A letter writer who had received criticism on October 2 for her having implied that Pearl Harbor might have been a Roosevelt trick, responds that it could have been "because the New Deal gang have lied us into a three hundred billion dollar debt"—the cost of the war, not the New Deal.

She adds that President Truman was going to allow everyone to freeze to death to appease the "labor union gangsters in order to get their votes".

She encloses editorials from other newspapers which differed from those of The News, which she believed smelled.

She asserted that the New Deal had sought to blame former President Hoover for the cigarette and other shortages of daily life.

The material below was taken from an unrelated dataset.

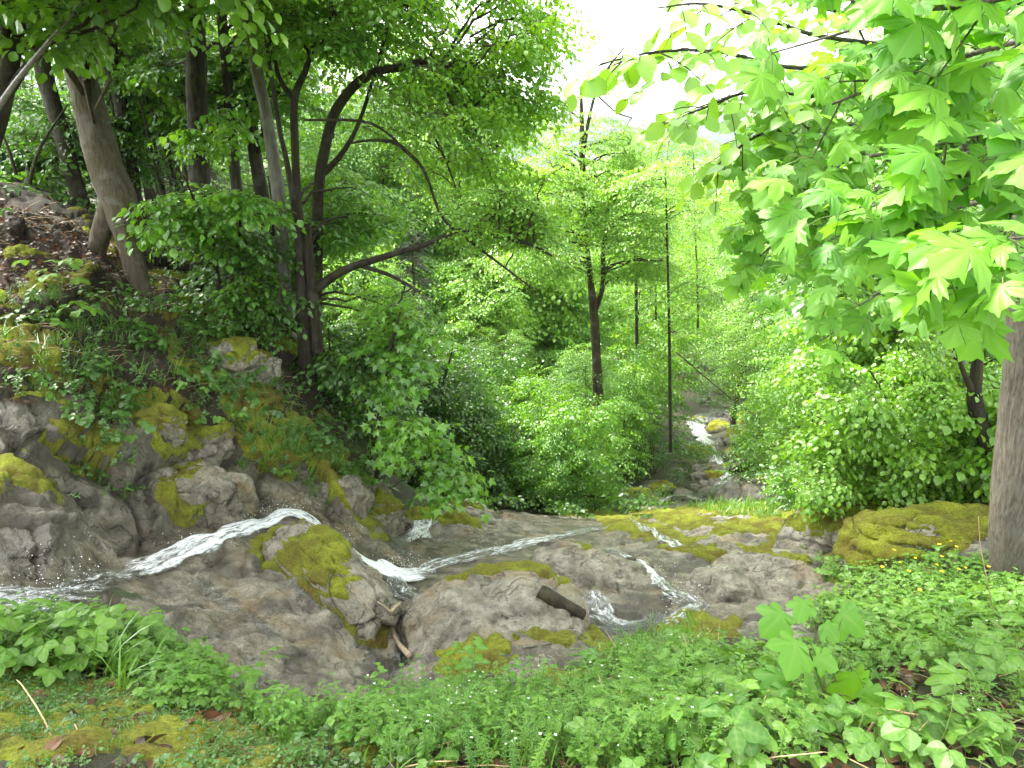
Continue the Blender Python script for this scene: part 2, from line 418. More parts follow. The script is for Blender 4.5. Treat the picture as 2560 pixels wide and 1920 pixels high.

She takes offense at a News piece which she perceived as an attack on William McKinley, a great American.

"Yes, McKinley was an American. He was not a Communist, or a lover of them. I'm sure if he were alive today Russia could not tell us what to do."

She closes by saying that if the News, in its spreading of "Ediotatic propaganda", wanted to air skeletons in closets, they should pick on the Roosevelts who, according to columnist Westbrook Pegler, had plenty.

"Their closets are just like your paper. They smell."

The editors respond that they realize the author did not like the New Deal but that she still had not answered their query adequately as to whether she thought Pearl Harbor was an FDR trick.

Marquis Childs discusses the President's recommendation to Congress earlier in the week that all males between 18 and 21 out of high school undergo a year of compulsory military training, with stress on how such a program would impact training in science, so essential for keeping pace with the war-making ability of the world.

Mr. Childs thinks it a faulty argument that mandatory training would undermine democracy as Sweden had tried the program for many years with an increase of democracy. Its 600,000 trained reserves may have prevented the Nazis from attacking the country at two critical points during the war.

Moreover, as the President had indicated, the country would not have the luxury of time to prepare in the next war as it had in World War II, afforded by the fighting resolve of both Britain and the Soviet Union.

Continuation of American strength was essential to a stable world and the demobilization at the speed it was occurring was dangerous and ill-advised.

But the question arose as to what constituted strength in the new age of the atom bomb and guided missile. After the last war, the generals professed to know, but Germany's new technological advances had swept away the Maginot Line constructed in response by the French.

The most disturbing aspect of the President's speech was its tacit acceptance of the next war and that the way to peace lay in the "better days to come", which appeared not on the horizon anytime soon. It appeared that he had adopted the conviction of those generals who believed that another war in the not too distant future was an inevitability.

Mr. Childs wonders where the President was who had spoken of a world state with vision and foresight at San Francisco on June 26. That message appeared to have gone by the wayside. There was no longer an assertion of world leadership and it appeared that Washington was drifting.

"Perhaps universal training is the answer to the military security of a great democracy. But as phrased in the Truman message, it seems a dusty answer that yields so little to the needs of this hour."